## [Aim of the task]
Set down the full listing exactly as given. Any pictures are to be left out.

═══ Stored data ═══

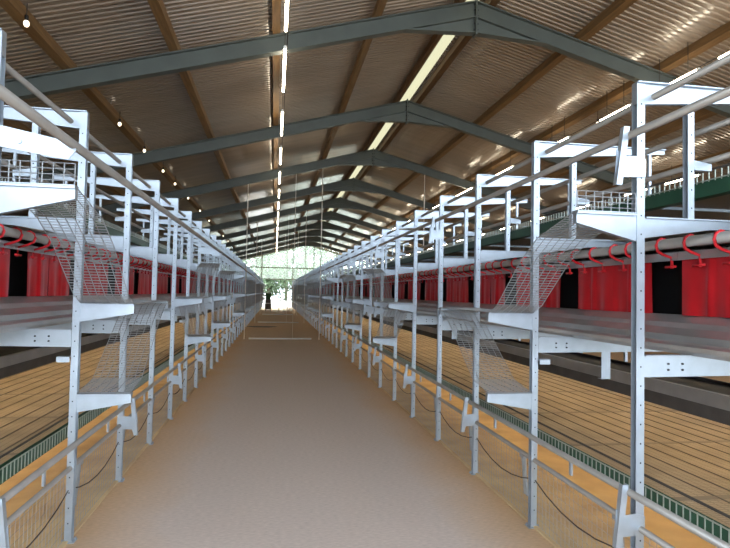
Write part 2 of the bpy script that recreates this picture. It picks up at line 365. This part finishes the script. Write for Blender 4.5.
def bracket_mesh(s, z, th=.115):                  # tapering cantilever towards the aisle, origin at the post
    m = MB()
    m.prism([(0, z), (-s*.325, z-.0), (-s*.325, z-.058), (0, z-th)], -.018, .018)
    m.box((0, -.034, z-.004), (-s*.328, .02, z+.003)); m.box((0, -.034, z-.013), (-s*.328, -.03, z))
    return m
def row_meshes(R):
    s, k = R.s, R.zk; D = {}
    m = MB()                                       # C section, open to the aisle
    m.box((0, -.022, .006), (s*.044, -.018, 2.70*k)); m.box((0, .018, .006), (s*.044, .022, 2.70*k)); m.box((s*.04, -.02, .006), (s*.044, .02, 2.70*k))
    z = .12
    while z < 2.6*k:
        m.box((s*.021, -.0224, z-.004), (s*.028, -.0215, z+.004), 1); z += .095
    D['post'] = m.mesh('post', GALV, HOLE)
    m = MB(); m.box((-s*.018, -.035, 0), (s*.062, .035, .005)); m.tube([(s*.053, -.02, .005), (s*.053, -.02, .02)], .006, 6, smooth=False); m.tube([(-s*.01, .02, .005), (-s*.01, .02, .02)], .006, 6, smooth=False)
    D['foot_plate'] = m.mesh('foot_plate', GALV)
    def upright(o, z0, z1, holes=True):
        m = MB(); x = s*o
        m.box((x, -.02, z0), (x+s*.036, -.016, z1)); m.box((x, .016, z0), (x+s*.036, .02, z1)); m.box((x+s*.032, -.018, z0), (x+s*.036, .018, z1))
        z = z0+.06
        while holes and z < z1-.03: m.box((x+s*.017, -.0204, z-.004), (x+s*.024, -.0195, z+.004), 1); z += .095
        return m.mesh('upright', GALV, HOLE)
    D['inner_post'] = upright(.29, 2.01*k, 2.61*k)
    D['stub'] = MB().prism([(s*.33, 2.27*k), (s*.43, 2.27*k), (s*.43, 2.305*k), (s*.33, 2.32*k)], -.016, .016).mesh('stub', GALV)
    D['rear_post'] = upright(3.035, 0, 2.70*k)
    D['side_stub'] = MB().box((s*.043, -.05, 1.13), (s*.12, -.046, 1.165)).box((s*.043, -.05, 1.162), (s*.12, .0, 1.165)).mesh('side_stub', GALV)
    def arm(pts, zt, xa, xb):
        m = MB(); m.prism([(s*o, z*k) for o, z in pts], -.016, .016)
        m.box((s*xa, -.034, zt*k-.002), (s*xb, .02, zt*k+.004)); return m
    D['top_beam'] = arm([(0, 2.70), (1.03, 2.70), (1.03, 2.67), (.047, 2.592), (0, 2.592)], 2.70, 0, 1.03).mesh('top_beam', GALV)
    D['rear_top_beam'] = arm([(3.08, 2.70), (2.05, 2.70), (2.05, 2.67), (3.033, 2.592), (3.08, 2.592)], 2.70, 2.05, 3.08).mesh('rear_top_beam', GALV)
    D['middle_beam'] = arm([(.048, 2.01), (1.1, 2.01), (1.1, 1.985), (.42, 1.962), (.048, 1.908)], 2.01, .048, 1.1).mesh('middle_beam', GALV)
    D['rear_middle_beam'] = arm([(3.03, 2.01), (1.98, 2.01), (1.98, 1.985), (2.73, 1.94), (3.03, 1.908)], 2.01, 1.98, 3.03).mesh('rear_middle_beam', GALV)
    m = arm([(.048, 1.315), (1.15, 1.315), (1.15, 1.22), (.048, 1.208)], 1.315, .048, 1.15)
    for o in (.18, .26):
        for z in (1.245, 1.275): m.tube([(s*o, -.0225, z*k), (s*o, -.016, z*k)], .006, 6, 1, smooth=False)
    D['lower_beam'] = m.mesh('lower_beam', GALV, HOLE)
    D['rear_lower_beam'] = arm([(3.03, 1.315), (1.93, 1.315), (1.93, 1.22), (3.03, 1.208)], 1.315, 1.93, 3.03).mesh('rear_lower_beam', GALV)
    m = MB(); m.box((s*.53, -.018, 1.02), (s*.60, -.014, 1.216*k)); m.box((s*.596, -.018, 1.02), (s*.60, .03, 1.216*k)); m.box((s*.53, -.018, 1.02), (s*.60, .03, 1.024))
    D['belt_hanger'] = m.mesh('belt_hanger', GALV)
    m = MB(); m.box((s*.44, -.012, .395), (s*3.036, .012, .44)); D['floor_bearer'] = m.mesh('floor_bearer', GALV)
    m = MB(); m.box((s*.905, -.012, 2.28*k), (s*.925, .012, 2.68*k)); m.box((s*.905, -.012, 2.265*k), (s*2.15, .012, 2.285*k)); D['trough_hanger'] = m.mesh('trough_hanger', GALV)
    for n, z in (('upper_step_bracket', 2.03*k), ('middle_step_bracket', 1.48*k), ('lower_step_bracket', .925)):
        D[n] = bracket_mesh(s, z, .14 if z > 2 else .115).mesh('step_bracket', GALV)
    # tilting pipe holder at the lower pipe: leaning channel with a plate to the post
    def holder(zt, zb, lean):
        m = MB(); xt, xb = -s*.075, -s*(.075+lean)
        w = .026
        m.prism([(xt-w/2*1, zt), (xt+w/2, zt), (xb+w/2, zb), (xb-w/2, zb)], -.05, -.046)
        for e in (-1, 1):
            m.prism([(xt+e*w/2, zt), (xt+e*w/2+e*.003, zt), (xb+e*w/2+e*.003, zb), (xb+e*w/2, zb)], -.05, -.02)
        zc = zb+.12
        m.prism([(xb-s*.012, zb+.02), (xb+s*.02, zb-.0), (xb+s*.035, zb+.045), (s*.045, zb+.05), (s*.045, zc+.02), (s*.0, zc+.035), (xb+s*.045, zc+.03), (xb, zc+.06)], -.028, -.0235)
        return m.mesh('pipe_holder', GALV)
    D['pipe_holder'] = holder(.69, .385, .035)
    D['gate_holder'] = holder(1.50, 1.20, .03)
    D['top_pipe_holder'] = holder(2.46, 2.165, .04)
    m = MB()                                       # long arm swung out over the aisle (left row)
    m.prism([(s*.0, 2.30), (s*.0, 2.21), (-s*.30, 2.165), (-s*.335, 2.21), (-s*.28, 2.245)], -.05, -.046)
    m.prism([(s*.0, 2.30), (-s*.28, 2.245), (-s*.335, 2.21), (-s*.335, 2.215), (-s*.28, 2.25), (s*.0, 2.305)], -.05, -.02)
    m.tube([(-s*.10, -.055, 2.235), (-s*.10, -.045, 2.235)], .012, 8, smooth=False)
    D['swung_arm'] = m.mesh('swung_arm', GALV)
    m = MB()                                       # hinged leg under the foot pipe
    m.prism([(s*.02, .44), (s*.035, .44), (s*.06, .16), (s*.045, .16)], .14, .15); m.prism([(s*.02, .44), (s*.035, .44), (s*.06, .16), (s*.045, .16)], .175, .185); m.box((s*.012, .13, .43), (s*.045, .195, .47))
    D['hinged_leg'] = m.mesh('hinged_leg', GALV)
    return D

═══

## [Exercise answer]
Write part 2 of the bpy script that recreates this picture. It picks up at line 365. This part finishes the script. Write for Blender 4.5.
def bracket_mesh(s, z, th=.115):                  # tapering cantilever towards the aisle, origin at the post
    m = MB()
    m.prism([(0, z), (-s*.325, z-.0), (-s*.325, z-.058), (0, z-th)], -.018, .018)
    m.box((0, -.034, z-.004), (-s*.328, .02, z+.003)); m.box((0, -.034, z-.013), (-s*.328, -.03, z))
    return m
def row_meshes(R):
    s, k = R.s, R.zk; D = {}
    m = MB()                                       # C section, open to the aisle
    m.box((0, -.022, .006), (s*.044, -.018, 2.70*k)); m.box((0, .018, .006), (s*.044, .022, 2.70*k)); m.box((s*.04, -.02, .006), (s*.044, .02, 2.70*k))
    z = .12
    while z < 2.6*k:
        m.box((s*.021, -.0224, z-.004), (s*.028, -.0215, z+.004), 1); z += .095
    D['post'] = m.mesh('post', GALV, HOLE)
    m = MB(); m.box((-s*.018, -.035, 0), (s*.062, .035, .005)); m.tube([(s*.053, -.02, .005), (s*.053, -.02, .02)], .006, 6, smooth=False); m.tube([(-s*.01, .02, .005), (-s*.01, .02, .02)], .006, 6, smooth=False)
    D['foot_plate'] = m.mesh('foot_plate', GALV)
    def upright(o, z0, z1, holes=True):
        m = MB(); x = s*o
        m.box((x, -.02, z0), (x+s*.036, -.016, z1)); m.box((x, .016, z0), (x+s*.036, .02, z1)); m.box((x+s*.032, -.018, z0), (x+s*.036, .018, z1))
        z = z0+.06
        while holes and z < z1-.03: m.box((x+s*.017, -.0204, z-.004), (x+s*.024, -.0195, z+.004), 1); z += .095
        return m.mesh('upright', GALV, HOLE)
    D['inner_post'] = upright(.29, 2.01*k, 2.61*k)
    D['stub'] = MB().prism([(s*.33, 2.27*k), (s*.43, 2.27*k), (s*.43, 2.305*k), (s*.33, 2.32*k)], -.016, .016).mesh('stub', GALV)
    D['rear_post'] = upright(3.035, 0, 2.70*k)
    D['side_stub'] = MB().box((s*.043, -.05, 1.13), (s*.12, -.046, 1.165)).box((s*.043, -.05, 1.162), (s*.12, .0, 1.165)).mesh('side_stub', GALV)
    def arm(pts, zt, xa, xb):
        m = MB(); m.prism([(s*o, z*k) for o, z in pts], -.016, .016)
        m.box((s*xa, -.034, zt*k-.002), (s*xb, .02, zt*k+.004)); return m
    D['top_beam'] = arm([(0, 2.70), (1.03, 2.70), (1.03, 2.67), (.047, 2.592), (0, 2.592)], 2.70, 0, 1.03).mesh('top_beam', GALV)
    D['rear_top_beam'] = arm([(3.08, 2.70), (2.05, 2.70), (2.05, 2.67), (3.033, 2.592), (3.08, 2.592)], 2.70, 2.05, 3.08).mesh('rear_top_beam', GALV)
    D['middle_beam'] = arm([(.048, 2.01), (1.1, 2.01), (1.1, 1.985), (.42, 1.962), (.048, 1.908)], 2.01, .048, 1.1).mesh('middle_beam', GALV)
    D['rear_middle_beam'] = arm([(3.03, 2.01), (1.98, 2.01), (1.98, 1.985), (2.73, 1.94), (3.03, 1.908)], 2.01, 1.98, 3.03).mesh('rear_middle_beam', GALV)
    m = arm([(.048, 1.315), (1.15, 1.315), (1.15, 1.22), (.048, 1.208)], 1.315, .048, 1.15)
    for o in (.18, .26):
        for z in (1.245, 1.275): m.tube([(s*o, -.0225, z*k), (s*o, -.016, z*k)], .006, 6, 1, smooth=False)
    D['lower_beam'] = m.mesh('lower_beam', GALV, HOLE)
    D['rear_lower_beam'] = arm([(3.03, 1.315), (1.93, 1.315), (1.93, 1.22), (3.03, 1.208)], 1.315, 1.93, 3.03).mesh('rear_lower_beam', GALV)
    m = MB(); m.box((s*.53, -.018, 1.02), (s*.60, -.014, 1.216*k)); m.box((s*.596, -.018, 1.02), (s*.60, .03, 1.216*k)); m.box((s*.53, -.018, 1.02), (s*.60, .03, 1.024))
    D['belt_hanger'] = m.mesh('belt_hanger', GALV)
    m = MB(); m.box((s*.44, -.012, .395), (s*3.036, .012, .44)); D['floor_bearer'] = m.mesh('floor_bearer', GALV)
    m = MB(); m.box((s*.905, -.012, 2.28*k), (s*.925, .012, 2.68*k)); m.box((s*.905, -.012, 2.265*k), (s*2.15, .012, 2.285*k)); D['trough_hanger'] = m.mesh('trough_hanger', GALV)
    for n, z in (('upper_step_bracket', 2.03*k), ('middle_step_bracket', 1.48*k), ('lower_step_bracket', .925)):
        D[n] = bracket_mesh(s, z, .14 if z > 2 else .115).mesh('step_bracket', GALV)
    # tilting pipe holder at the lower pipe: leaning channel with a plate to the post
    def holder(zt, zb, lean):
        m = MB(); xt, xb = -s*.075, -s*(.075+lean)
        w = .026
        m.prism([(xt-w/2*1, zt), (xt+w/2, zt), (xb+w/2, zb), (xb-w/2, zb)], -.05, -.046)
        for e in (-1, 1):
            m.prism([(xt+e*w/2, zt), (xt+e*w/2+e*.003, zt), (xb+e*w/2+e*.003, zb), (xb+e*w/2, zb)], -.05, -.02)
        zc = zb+.12
        m.prism([(xb-s*.012, zb+.02), (xb+s*.02, zb-.0), (xb+s*.035, zb+.045), (s*.045, zb+.05), (s*.045, zc+.02), (s*.0, zc+.035), (xb+s*.045, zc+.03), (xb, zc+.06)], -.028, -.0235)
        return m.mesh('pipe_holder', GALV)
    D['pipe_holder'] = holder(.69, .385, .035)
    D['gate_holder'] = holder(1.50, 1.20, .03)
    D['top_pipe_holder'] = holder(2.46, 2.165, .04)
    m = MB()                                       # long arm swung out over the aisle (left row)
    m.prism([(s*.0, 2.30), (s*.0, 2.21), (-s*.30, 2.165), (-s*.335, 2.21), (-s*.28, 2.245)], -.05, -.046)
    m.prism([(s*.0, 2.30), (-s*.28, 2.245), (-s*.335, 2.21), (-s*.335, 2.215), (-s*.28, 2.25), (s*.0, 2.305)], -.05, -.02)
    m.tube([(-s*.10, -.055, 2.235), (-s*.10, -.045, 2.235)], .012, 8, smooth=False)
    D['swung_arm'] = m.mesh('swung_arm', GALV)
    m = MB()                                       # hinged leg under the foot pipe
    m.prism([(s*.02, .44), (s*.035, .44), (s*.06, .16), (s*.045, .16)], .14, .15); m.prism([(s*.02, .44), (s*.035, .44), (s*.06, .16), (s*.045, .16)], .175, .185); m.box((s*.012, .13, .43), (s*.045, .195, .47))
    D['hinged_leg'] = m.mesh('hinged_leg', GALV)
    return D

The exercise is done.